◆ GIVEN EXERCISE ◆
Copy from the first line below down to and including the line with "SC.camera = cam". Skip the pictures.

◆ GIVEN DATA ◆

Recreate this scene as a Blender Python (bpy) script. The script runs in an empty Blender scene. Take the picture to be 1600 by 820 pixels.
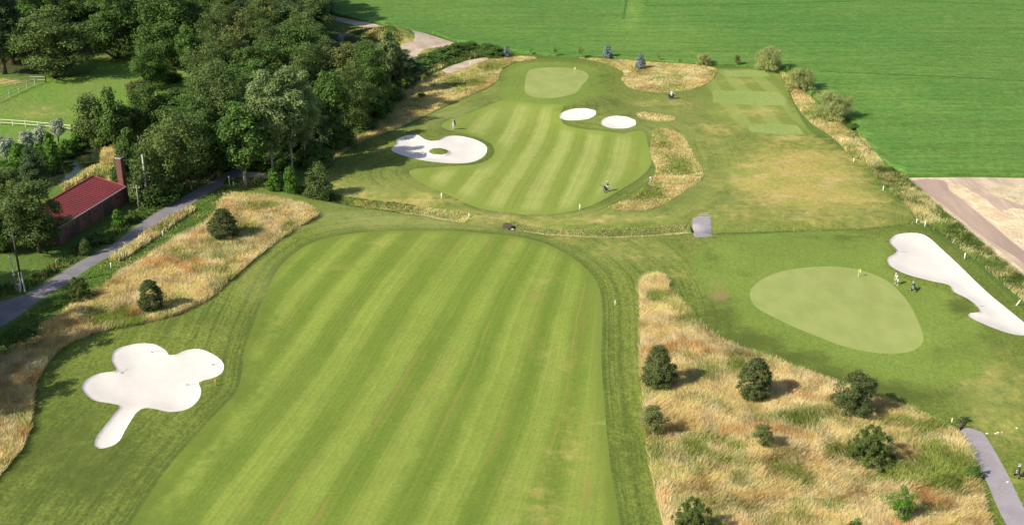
import bpy, math, random
import numpy as np
from mathutils import Vector, Matrix
from mathutils.geometry import delaunay_2d_cdt

random.seed(7)
RNG = np.random.default_rng(7)
SC = bpy.context.scene
COL = SC.collection
rad = math.radians

# ------------------------------------------------------------------ camera, sky, sun, exposure
F_PX, CX, CY = 1963.0, 800.0, 410.0
PITCH = rad(23.2)
CAM_Z = 70.0
cam_d = bpy.data.cameras.new('camera')
cam = bpy.data.objects.new('camera', cam_d)
COL.objects.link(cam)
cam.location = (0, 0, CAM_Z)
cam.rotation_euler = (math.pi/2 - PITCH, 0, 0)
cam_d.sensor_width = 36.0
cam_d.lens = 36.0*F_PX/1600.0
cam_d.clip_start = 1.0
cam_d.clip_end = 8000
SC.camera = cam

SUN_ELEV = rad(38)
SHADOW_DIR = rad(29)                       # shadows fall towards this heading (from +X towards +Y)
world = bpy.data.worlds.new('World')
SC.world = world
world.use_nodes = True
wn = world.node_tree
sky = wn.nodes.new('ShaderNodeTexSky')
sky.sky_type = 'NISHITA'
sky.sun_disc = False
sky.sun_elevation = SUN_ELEV
_sx, _sy = -math.cos(SHADOW_DIR), -math.sin(SHADOW_DIR)
sky.sun_rotation = math.atan2(_sx, _sy)
sky.dust_density = 1.5
wn.links.new(sky.outputs[0], wn.nodes['Background'].inputs[0])
wn.nodes['Background'].inputs[1].default_value = 0.10
sun_d = bpy.data.lights.new('sun', 'SUN')
sun_d.energy = 4.6
sun_d.angle = rad(0.5)
sun_d.color = (1.0, 0.93, 0.77)
sun = bpy.data.objects.new('sun', sun_d)
COL.objects.link(sun)
_sv = Vector((_sx*math.cos(SUN_ELEV), _sy*math.cos(SUN_ELEV), math.sin(SUN_ELEV)))
sun.rotation_euler = _sv.to_track_quat('Z', 'Y').to_euler()
sun.location = (-60, 0, 90)
SC.view_settings.view_transform = 'Standard'
SC.view_settings.look = 'None'
SC.view_settings.exposure = 0.30
SC.view_settings.gamma = 1.0
SC.render.engine = 'CYCLES'

# ------------------------------------------------------------------ where things stand: survey of the photograph
SP, CP = math.sin(PITCH), math.cos(PITCH)

def G(px, py, z=0.0):
    u = (px-CX)/F_PX; v = (CY-py)/F_PX
    dy = CP+v*SP; dz = -SP+v*CP
    t = (CAM_Z-z)/-dz
    return (u*t, dy*t)

def G3(px, py, z=0.0):
    x, y = G(px, py, z)
    return Vector((x, y, z))

def to_px(X, Y, Z=0.0):
    X = np.asarray(X, float); Y = np.asarray(Y, float); Z = np.asarray(Z, float)-CAM_Z
    d = Y*CP-Z*SP
    return CX+F_PX*X/d, CY-F_PX*(Y*SP+Z*CP)/d

def height_at(Y, py):
    v = (CY-py)/F_PX
    return CAM_Z - Y*((SP-v*CP)/(CP+v*SP))

def depth_of(X, Y, Z=0.0):
    return Y*CP-(Z-CAM_Z)*SP

# ------------------------------------------------------------------ tagging
def tag(o, label=None, cat=None, group=None, kind=None):
    if label: o['label'] = label
    if cat: o['category'] = cat
    if group: o['group'] = group
    if kind: o['kind'] = kind
    return o

def empty(name, loc, rz=0.0, scale=(1, 1, 1)):
    o = bpy.data.objects.new(name, None)
    COL.objects.link(o)
    o.location = loc; o.rotation_euler = (0, 0, rz); o.scale = scale
    o.empty_display_size = 0.3
    return o

def copy_tree(o, parent=None):
    c = o.copy(); COL.objects.link(c); c.parent = parent
    for ch in list(o.children):
        copy_tree(ch, c)
    return c

class MB:
    def __init__(s): s.v = []; s.f = []
    def add(s, vs, fs):
        n = len(s.v); s.v += [tuple(p) for p in vs]; s.f += [tuple(i+n for i in f) for f in fs]; return s
    def box(s, c, sz, rot=None):
        vs = []
        for dx in (-.5, .5):
            for dy in (-.5, .5):
                for dz in (-.5, .5):
                    p = Vector((dx*sz[0], dy*sz[1], dz*sz[2]))
                    if rot: p = rot @ p
                    vs.append(p+Vector(c))
        return s.add(vs, [(0, 1, 3, 2), (4, 6, 7, 5), (0, 4, 5, 1), (2, 3, 7, 6), (0, 2, 6, 4), (1, 5, 7, 3)])
    def tube(s, pts, rs, n=8, cap=True):
        pts = [Vector(p) for p in pts]
        if not hasattr(rs, '__len__'): rs = [rs]*len(pts)
        vs = []; fs = []
        for i, p in enumerate(pts):
            d = (pts[min(i+1, len(pts)-1)]-pts[max(i-1, 0)])
            d = d.normalized() if d.length > 1e-9 else Vector((0, 0, 1))
            a = d.cross(Vector((0, 0, 1)))
            if a.length < 1e-3: a = Vector((1, 0, 0))
            a.normalize(); b = d.cross(a)
            for k in range(n):
                t = 2*math.pi*k/n
                vs.append(p+(a*math.cos(t)+b*math.sin(t))*rs[i])
        for i in range(len(pts)-1):
            for k in range(n):
                fs.append((i*n+k, i*n+(k+1) % n, (i+1)*n+(k+1) % n, (i+1)*n+k))
        if cap:
            fs.append(tuple(range(n-1, -1, -1))); fs.append(tuple((len(pts)-1)*n+k for k in range(n)))
        return s.add(vs, fs)
    def ball(s, c, r, n=8, m=6):
        vs = []; fs = []
        if not hasattr(r, '__len__'): r = (r, r, r)
        for j in range(1, m):
            ph = math.pi*j/m
            for k in range(n):
                t = 2*math.pi*k/n
                vs.append((c[0]+r[0]*math.sin(ph)*math.cos(t), c[1]+r[1]*math.sin(ph)*math.sin(t), c[2]+r[2]*math.cos(ph)))
        for j in range(m-2):
            for k in range(n):
                fs.append((j*n+k, j*n+n+k, j*n+n+(k+1) % n, j*n+(k+1) % n))
        vs.append((c[0], c[1], c[2]+r[2])); vs.append((c[0], c[1], c[2]-r[2]))
        a = (m-1)*n
        for k in range(n):
            fs.append((a, k, (k+1) % n)); fs.append((a+1, (m-2)*n+(k+1) % n, (m-2)*n+k))
        return s.add(vs, fs)
    def mesh(s, name, smooth=False):
        me = bpy.data.meshes.new(name)
        me.from_pydata(s.v, [], s.f); me.update()
        if smooth: me.polygons.foreach_set('use_smooth', [True]*len(me.polygons))
        return me
    def build(s, name, mat, parent=None, smooth=False, loc=None):
        me = s.mesh(name, smooth)
        me.materials.append(mat)
        o = bpy.data.objects.new(name, me); COL.objects.link(o); o.parent = parent
        if loc is not None: o.location = loc
        return o

# ------------------------------------------------------------------ materials
class NT:
    """small helper to write node trees"""
    def __init__(s, name, rough=0.95, spec=0.15):
        s.m = bpy.data.materials.new(name); s.m.use_nodes = True
        s.t = s.m.node_tree; s.b = s.t.nodes['Principled BSDF']
        s.b.inputs['Roughness'].default_value = rough
        s.b.inputs['Specular IOR Level'].default_value = spec
        s.geo = None
    def n(s, typ, **k):
        nd = s.t.nodes.new(typ)
        for a, b in k.items(): setattr(nd, a, b)
        return nd
    def link(s, a, b): s.t.links.new(a, b)
    def pos(s, scale=(1, 1, 1), rotz=0.0, obj=False):
        if obj:
            src = s.n('ShaderNodeTexCoord').outputs['Object']
        else:
            if s.geo is None: s.geo = s.n('ShaderNodeNewGeometry')
            src = s.geo.outputs['Position']
        mp = s.n('ShaderNodeMapping')
        mp.inputs['Scale'].default_value = scale
        mp.inputs['Rotation'].default_value = (0, 0, rotz)
        s.link(src, mp.inputs['Vector'])
        return mp.outputs[0]
    def noise(s, scale, detail=3, vec=None, rough=0.55, dist=0.0):
        nd = s.n('ShaderNodeTexNoise')
        nd.inputs['Scale'].default_value = scale; nd.inputs['Detail'].default_value = detail
        nd.inputs['Roughness'].default_value = rough; nd.inputs['Distortion'].default_value = dist
        s.link(vec if vec is not None else s.pos(), nd.inputs['Vector'])
        return nd.outputs['Fac']
    def attr(s, name):
        nd = s.n('ShaderNodeAttribute'); nd.attribute_name = name
        return nd
    def ramp(s, fac, a, b, smooth=True):
        nd = s.n('ShaderNodeMapRange'); nd.interpolation_type = 'SMOOTHSTEP' if smooth else 'LINEAR'
        nd.inputs['From Min'].default_value = a; nd.inputs['From Max'].default_value = b
        s.link(fac, nd.inputs['Value']); return nd.outputs[0]
    def math(s, op, a, b=None, c=None):
        nd = s.n('ShaderNodeMath', operation=op)
        for i, v in enumerate((a, b, c)):
            if v is None: continue
            if isinstance(v, (int, float)): nd.inputs[i].default_value = v
            else: s.link(v, nd.inputs[i])
        return nd.outputs[0]
    def mix(s, fac, a, b, blend='MIX'):
        nd = s.n('ShaderNodeMix', data_type='RGBA', blend_type=blend)
        for i, v in ((0, fac), (6, a), (7, b)):
            if isinstance(v, (int, float)): nd.inputs[i].default_value = v
            elif isinstance(v, (tuple, list)): nd.inputs[i].default_value = (*v[:3], 1)
            else: s.link(v, nd.inputs[i])
        return nd.outputs[2]
    def color(s, c): s.link(c, s.b.inputs['Base Color']) if not isinstance(c, tuple) else setattr(s.b.inputs['Base Color'], 'default_value', (*c, 1)); return s
    def bump(s, h, dist=0.05, strength=1.0):
        nd = s.n('ShaderNodeBump'); nd.inputs['Distance'].default_value = dist; nd.inputs['Strength'].default_value = strength
        s.link(h, nd.inputs['Height']); s.link(nd.outputs[0], s.b.inputs['Normal']); return s

def simple(name, c, rough=0.6, spec=0.3, var=0.12, scale=3.0, metal=0.0):
    t = NT(name, rough, spec)
    f = t.noise(scale, 4, t.pos(obj=True))
    t.color(t.mix(f, tuple(x*(1-var) for x in c), tuple(min(1, x*(1+var)) for x in c)))
    t.b.inputs['Metallic'].default_value = metal
    return t.m

def grass_base(t, cA, cB, fine=1.0, bumpd=0.06):
    """mottled turf colour: two tones on several scales, plus fine blade grain"""
    big = t.noise(0.06, 4); mid = t.noise(0.45, 4); fin = t.noise(3.2, 3); 
    c = t.mix(t.ramp(big, .3, .7), cA, cB)
    m = t.ramp(mid, .3, .72)
    c = t.mix(t.math('MULTIPLY', m, .22), c, tuple(x*.72 for x in cA))
    fd = t.ramp(t.math('ADD', t.math('MULTIPLY', fin, .6), t.math('MULTIPLY', t.noise(1.0, 4, t.pos((2.6, .9, 1), .25), .7), .4)), .36, .64)
    c = t.mix(1.0, c, t.mix(fd, (1-.16*fine,)*3, (1+.14*fine,)*3), 'MULTIPLY')
    t.bump(t.math('ADD', fin, t.math('MULTIPLY', mid, 2.0)), bumpd)
    return c

def conditions(t, c, dryc=(.50, .40, .125), lushc=(.088, .118, .024), redc=(.34, .22, .11)):
    """worn / dry / lush areas and painted dimming at left surveyed into vertex attributes"""
    br = t.noise(.55, 5, rough=.65)
    br2 = t.noise(.16, 4)
    n = t.math('ADD', t.math('MULTIPLY', t.math('SUBTRACT', br, .5), 1.5), t.math('MULTIPLY', t.math('SUBTRACT', br2, .5), .9))
    def one(name, c, col, amt=1.0):
        a = t.attr(name).outputs['Fac']
        f = t.ramp(t.math('ADD', a, t.math('MULTIPLY', n, t.math('MINIMUM', t.math('MULTIPLY', a, 3.0), 1.0))), .08, .95)
        return t.mix(t.math('MULTIPLY', f, amt), c, col)
    c = one('lush', c, lushc, .85)
    dc = t.mix(t.ramp(t.noise(.11, 4), .38, .62), dryc, (.36, .355, .085))
    dc = t.mix(t.ramp(t.noise(.17, 5, t.pos((1, 1.6, 1), .4), .65), .52, .66), dc, (.56, .43, .19))
    dc = t.mix(1.0, dc, t.mix(t.ramp(t.noise(1.3, 4, rough=.7), .3, .7), (.84,)*3, (1.14,)*3), 'MULTIPLY')
    c = one('dry', c, dc, .9)
    c = one('red', c, redc, .7)
    return c

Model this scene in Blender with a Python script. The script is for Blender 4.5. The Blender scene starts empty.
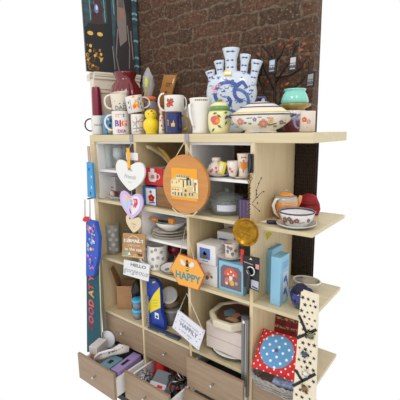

◆ RESPONSE TO THE TASK ◆
Recreate this scene as a Blender Python (bpy) script. The script runs in an empty Blender scene. Take the picture to be 1600 by 820 pixels.
import bpy, math, random
import numpy as np
from mathutils import Vector, Matrix
from mathutils.geometry import delaunay_2d_cdt

random.seed(7)
RNG = np.random.default_rng(7)
SC = bpy.context.scene
COL = SC.collection
rad = math.radians

# ------------------------------------------------------------------ camera, sky, sun, exposure
F_PX, CX, CY = 1963.0, 800.0, 410.0
PITCH = rad(23.2)
CAM_Z = 70.0
cam_d = bpy.data.cameras.new('camera')
cam = bpy.data.objects.new('camera', cam_d)
COL.objects.link(cam)
cam.location = (0, 0, CAM_Z)
cam.rotation_euler = (math.pi/2 - PITCH, 0, 0)
cam_d.sensor_width = 36.0
cam_d.lens = 36.0*F_PX/1600.0
cam_d.clip_start = 1.0
cam_d.clip_end = 8000
SC.camera = cam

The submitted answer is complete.